23.1.09

did you ask?

i used to read this blog during the long hours i was paid to do nothing at a certain firm in new york. i think i had heard of it--blog, not firm--through an acquaintance's passing reference. it shows you how little i had to occupy my thoughts, that i could search for the source of this vague reference on the internet until i found it.

it's a niche site, wildly popular among the sorts of people who share the writer's own various conditions of health and personality. it features misty assurances that the writer's life and your own are indeed okay, that the irritations we suffer are epic tests of our mettle, along with descriptions of the writer's favorite friends and favorite foods.

why are people drawn to this kind of reading?

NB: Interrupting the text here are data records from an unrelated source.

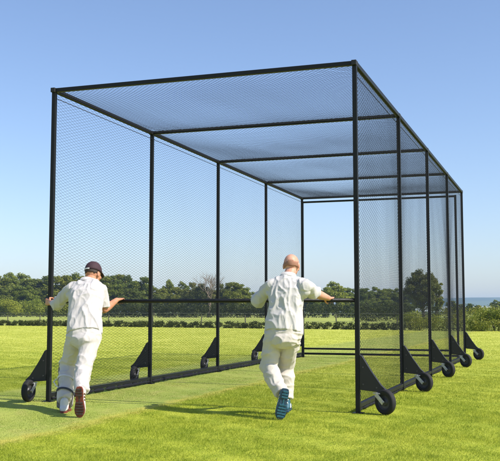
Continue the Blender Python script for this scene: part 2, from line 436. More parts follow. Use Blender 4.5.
def gusset(sx):
    """triangular outrigger plate, outward = +x*sx; local origin at post foot"""
    bm = bmesh.new(); th = 0.028
    prof = [(0.0, 0.235), (0.255, 0.21), (0.268, 0.24), (0.208, 0.285), (0.115, 0.42), (0.026, 0.57), (0.0, 0.585)]
    f = [bm.verts.new((sx*(h+0.001+x), -th, z)) for x, z in prof]; b = [bm.verts.new((sx*(h+0.001+x), th, z)) for x, z in prof]
    bm.faces.new(f); bm.faces.new(b[::-1])
    for i in range(len(prof)): j = (i+1) % len(prof); bm.faces.new((f[i], b[i], b[j], f[j]))
    bmesh.ops.bevel(bm, geom=bm.edges[:], offset=0.003, segments=1, affect='EDGES')
    return bm
def castor(parent, loc, yaw, r=0.124, wd=0.066):
    """fork mesh with tyre and rim as children; trails toward local -y"""
    bm = bmesh.new(); wc = V((0, -0.085, r-0.215))     # wheel centre relative to pivot (pivot z = .215)
    add_box(bm, (0, -0.004, -0.010), (0.09, 0.09, 0.014), None, 0.003)
    add_tube(bm, [(0, 0, -0.004), (0, 0, -0.032)], 0.028, 16)
    for s in (-1, 1):
        a = V((s*(wd/2+0.012), -0.008, -0.026)); b = wc+V((s*(wd/2+0.012), 0, 0))
        d = (b-a); z = d.normalized(); x = V((1, 0, 0)); y = z.cross(x)
        add_box(bm, (a+b)/2, (0.006, 0.044, d.length+0.03), Matrix((x, y, z)).transposed(), 0.002)
    add_box(bm, (0, -0.008, -0.029), (wd+0.03, 0.05, 0.006), None, 0.001)
    add_tube(bm, [wc+V((-wd/2-0.022, 0, 0)), wc+V((wd/2+0.022, 0, 0))], 0.011, 12)
    fk = bm_link('castor', bm, M_steel, parent, loc); fk.rotation_euler = (0, 0, yaw)
    bm = bmesh.new(); nseg = 40; prof = []
    for k in range(15):
        a = math.pi*k/14; prof.append((-math.cos(a)*wd/2, r-0.028+0.028*math.sin(a)**0.6))
    prof = [(-wd/2*0.75, r*0.60)]+prof+[(wd/2*0.75, r*0.60)]
    rings = [[wc+V((x, rr*math.cos(t), rr*math.sin(t))) for t in [2*math.pi*q/nseg for q in range(nseg)]] for x, rr in prof]
    add_ring_tube(bm, rings, False)
    bm_link('tyre', bm, M_tyre, fk, smooth=True)
    bm = bmesh.new()
    rp = [(-0.020, 0.012), (-0.020, 0.030), (-0.008, 0.040), (-0.010, 0.062), (-0.024, r*0.62), (0.024, r*0.62), (0.010, 0.062), (0.008, 0.040), (0.020, 0.030), (0.020, 0.012)]
    add_ring_tube(bm, [[wc+V((x, rr*math.cos(t), rr*math.sin(t))) for t in [2*math.pi*q/28 for q in range(28)]] for x, rr in rp], True)
    bm_link('rim', bm, M_rim, fk, smooth=False)
for i in range(NB+1):
    for sx, x in ((1, 0.0), (-1, -CW)):
        g = bm_link('bracket_plate', gusset(sx), M_plate, cage, (x, i*BL, 0))
        for q_, (bx, bz) in enumerate(((0.035, 0.29), (0.035, 0.46), (0.17, 0.26))):
            bm = bmesh.new(); add_tube(bm, [(sx*(h+bx), -0.036, bz), (sx*(h+bx), 0.036, bz)], 0.008, 6); bm_link('bolt', bm, M_rim, g)
        if sx > 0: yw = R(58+5*math.sin(i*2.1))
        else: yw = R(4+5*math.sin(i*1.7))
        castor(cage, (x+sx*(0.212), i*BL-0.005, 0.215), yw)

# ------------------------------------------------------------------ people
def union(name, bm, voxel, smooth=4, parent=None, mat=None, disp=None):
    bmesh.ops.recalc_face_normals(bm, faces=bm.faces)
    me = bpy.data.meshes.new('tmp'); bm.to_mesh(me); bm.free()
    o = bpy.data.objects.new('tmp', me); C.objects.link(o)
    md = o.modifiers.new('r', 'REMESH'); md.mode = 'VOXEL'; md.voxel_size = voxel; md.use_smooth_shade = True
    if smooth:
        sm = o.modifiers.new('s', 'SMOOTH'); sm.factor = 0.5; sm.iterations = smooth
    dg = bpy.context.evaluated_depsgraph_get(); dg.update()
    me2 = bpy.data.meshes.new_from_object(o.evaluated_get(dg))
    bpy.data.objects.remove(o); bpy.data.meshes.remove(me)
    me2.name = name; me2.materials.clear()
    if disp:
        nm = [v.normal.copy() for v in me2.vertices]
        for v, n in zip(me2.vertices, nm): v.co += n*disp(v.co)
        me2.update()
    return link(name, me2, mat, parent)

def add_torso(bm, secs, right):
    """secs: (centre, a, b, fwd) elliptical (superellipse) rings"""
    rings = []
    for c, a, b, up in secs:
        f = up.cross(right).normalized(); r = f.cross(up).normalized()
        ring = []
        for k in range(28):
            t = 2*math.pi*k/28; ct, st = math.cos(t), math.sin(t); e = 0.85
            ring.append(c+r*a*math.copysign(abs(ct)**e, ct)+f*b*math.copysign(abs(st)**e, st))
        rings.append(ring)
    add_ring_tube(bm, rings)

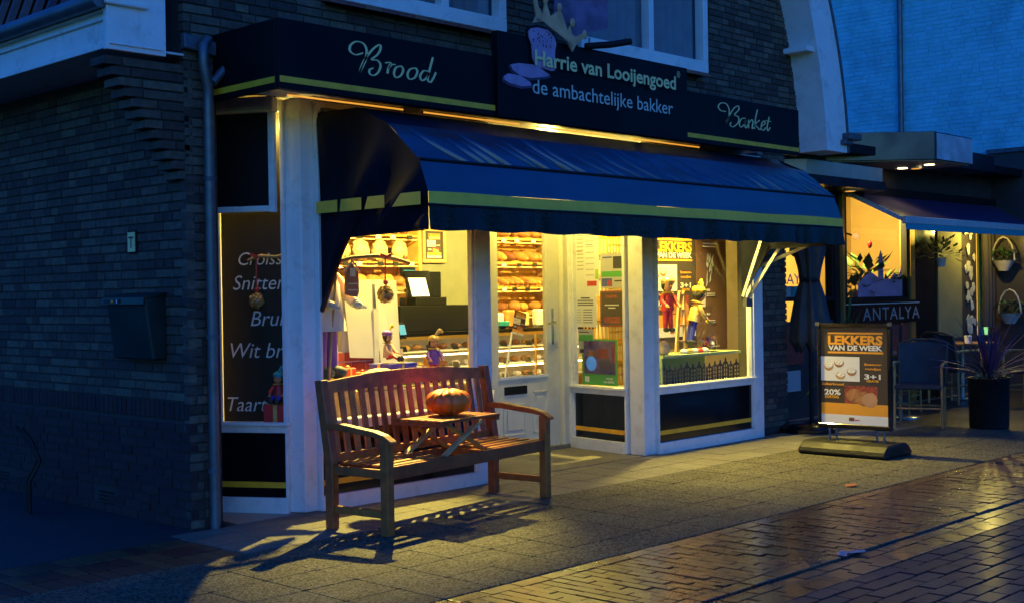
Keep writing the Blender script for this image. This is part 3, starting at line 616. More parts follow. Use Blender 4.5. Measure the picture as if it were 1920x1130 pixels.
# ---------------- side wall fittings
mbx=thing('mailbox','dark green wall mailbox on the brick side wall','mailbox',(4.28,7.44,1.06))
MB().prism([(0,1.07),(-.10,1.07),(-.155,1.44),(-.15,1.485),(0,1.50)],(4.283,7.19,0),XP,ZP,YP,.50).build('body','mail_green',mbx,bev=.012)
MB().prism([(0,1.505),(-.175,1.475),(-.18,1.425),(-.168,1.425),(-.165,1.463),(0,1.49)],(4.283,7.175,0),XP,ZP,YP,.53).build('lid','mail_green',mbx,bev=.004)
MB().box(4.095,4.103,7.47,7.66,1.435,1.463).build('sticker','ink',mbx); MB().box(4.093,4.095,7.53,7.56,1.44,1.458).build('sticker_print','ink_orange',mbx); MB().box(4.093,4.095,7.48,7.49,1.437,1.46).build('sticker_print','paper',mbx)
npl=thing('name_plate','small yellowish plate with a T on the brick side wall','plate',(4.275,7.59,1.76))
MB().box(4.268,4.284,7.535,7.645,1.765,1.915).build('backing','black_matte',npl,bev=.004); MB().box(4.264,4.268,7.545,7.635,1.775,1.905).build('plate','gold_letter',npl)
MB().box(4.262,4.264,7.56,7.62,1.865,1.875).box(4.262,4.264,7.585,7.595,1.80,1.865).build('lettering','ink',npl)
hp=MB().tube([(3.95,8.50,0),(3.95,8.50,.22),(4.0,8.44,.36),(3.96,8.50,.50),(3.93,8.62,.58)],.013,8).tube([(3.90,8.36,0),(3.90,8.36,.22),(3.96,8.32,.36),(3.92,8.36,.50),(3.90,8.46,.58)],.013,8)
one('bicycle_hoop',hp,'black_rubber','bent metal bicycle hoop on the ground by the side wall','bike rack',smooth=True)
# ================================================================ BENCH AND PUMPKIN
bn=thing('garden_bench','brown slatted wooden bench with flip-up middle table before the bakery window','bench',(0,0,0),local=True)
BL,BD=1.70,.46
def bleg(u,v,z1,rake=0): return MB().add([(u+a,v+b+(rake if t else 0),z1 if t else 0) for t in (0,1) for a,b in ((-.032,-.03),(.032,-.03),(.032,.03),(-.032,.03))],[(0,1,2,3),(4,7,6,5),(0,4,5,1),(1,5,6,2),(2,6,7,3),(3,7,4,0)])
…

my own story is that i read it as a way of calming my nerves, that were frantic with idleness, as a way of passing the long hours without being engrossed in anything that was not work-related, which would have been unethical. but this is not the kind of acclaim i would post as a reader comment on a blog; this is not the kind of acclaim that is, indeed, posted as reader comments on this particular blog. the readers of this blog, to judge by their comments, are engrossed, enchanted, and occasionally outraged--by what, i cannot imagine. the writer claims to receive hate mail from time to time. (i suspect she might be exaggerating, in order to seem like one of the more important bloggers of our time.)

because i keep a blog of my own, i envy the volume of comments that follow her posts, inasmuch as it indicates an engaged and loyal readership. however, i don't tell anyone that i have a blog, unless they happen to ask to "see some of my writing," having learned from somebody else that i am a writer. i don't tell anyone that i am a writer. it seems, to me, even more self-aggrandizing than the act of keeping a blog. if you are a soldier at war, if you are a missionary, if you are a circus performer, even if you are a schoolteacher--in other words, if you have an experience that few other people have--you have a valid claim to spend time on a blog, letting the world in on your day-to-day. however, if you are a housewife, or a college professor, or an average college graduate like me, spending regular time on a description of your mundane activities seems to me excusable only because cyberspace is an unlimited resource. (...so far as we know.) starlets post on their myspace pages, while actors make motion pictures.

my story is that i keep this blog as a means of practice. i want to be a paid writer--that is, paid to write the kind of material found on this blog--but i don't have the guts to try and fail in the necessary manner. also, it is a useful means of ascertaining whether people truly want to "see some of my writing."

the idea of putting pages in someone's hand seems to me so self-aggrandizing. it will take up space in their hand, on their desk, in their bag. it will lie there reproaching them, good souls that they are, as one more thing that they have to do, that will take only five minutes probably, but five minutes they could spend on something else.

if i was a good writer, i would know it. if i was a good writer, some teacher in my youth would have pulled me aside for a serious talk, like they do in the movies. if i was a good writer, i wouldn't have time to keep a blog. if i was a good writer, people wouldn't have to ask me when they wanted to see some of my writing--they could go and buy it.

people shake their heads at the book industry, and say that it is going under, that movies and television are replacing written literature. they know little. everyone is a writer, because everyone has an idea for a story floating around in their heads. far too many books are published today, and far too few of those are published on the basis of personal merit; rather, they are published on the basis of personal connections that the writers have with powerful people in the publishing industry. books are become little more than a currency of favors owed, because everyone likes to see their own names in print, because everyone would like to see the world of their creation distributed abroad, because everyone has an idea for a story floating around in their heads, because art lessons are hard and pianos are expensive, but everyone knows how to bang a keyboard.

1 comment:

erin said...

Oh, but you are a good writer! Not that it means much to hear it from me little old me (haha). But I am always reading books, and I am always reading your blog, and it humors me and interests me and opens my mind in a way only my favorite books have. So, thanks for sharing it with me. (I think you should tell more people about it).